Diese wenigen Beispiele können einen nur unzulänglichen Eindruck vermitteln von der Vielfalt der in der Edition präsentierten Dokumente sowie von der Fülle der mittels dieser zu gewinnenden Erkenntnisse. Der Registerteil (E), der ein Glossar, ausführliche Orts- und Namensverzeichnisse sowie eine Bibliographie umfasst, bildet den Abschluss dieser überaus gelungenen Quellenedition.

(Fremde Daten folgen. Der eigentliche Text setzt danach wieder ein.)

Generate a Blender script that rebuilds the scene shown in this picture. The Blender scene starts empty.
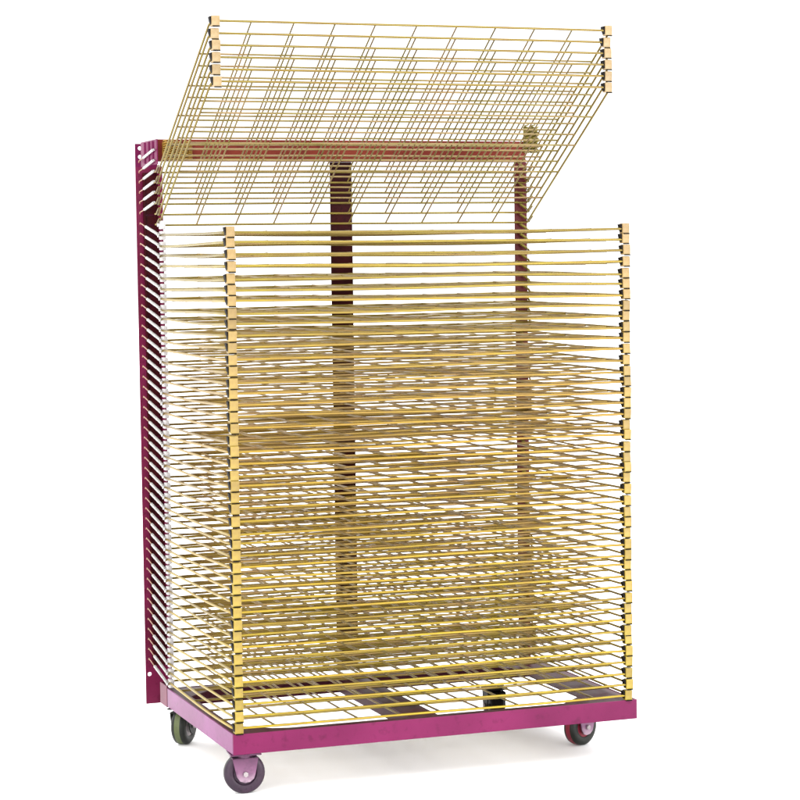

Abschließend sei betont, dass die beiden Autorinnen ihr Ziel, „eine für Musik-, Sprach- und Geschichtswissenschaftler“ problemlos lesbare Ausgabe frühneuzeitlicher Stadtmusikerdokumente bereitzustellen, sowie „den sich konstant verändernden schriftlichen Ausdruck im Umfeld einer reichsstädtischen Kanzlei“ zu vermitteln (S. 51), in bestem Sinne erreicht haben. Bei aller wissenschaftlichen Professionalität ist der Band aber auch, wie ebenfalls von den Editorinnen ausdrücklich beabsichtigt, ein spannendes, ja unterhaltsames Lesebuch für eine „breite Öffentlichkeit“ (S. 7). Die Anthologie ist von hoher methodisch-didaktischer Qualität. Als großer Gewinn für das Buch erwies sich hierbei die Praxisnähe der beiden lehrerfahrenen Autorinnen. Da die Originaltexte leicht im Internet abrufbar sind, sei die Quellenanthologie auch als Übungsbuch zum Lesenlernen frühneuzeitlicher Archivalien empfohlen. Dem in handlichem Format recht bescheiden daherkommenden, aber ungemein gehaltvollen Werk ist eine weite Verbreitung zu wünschen.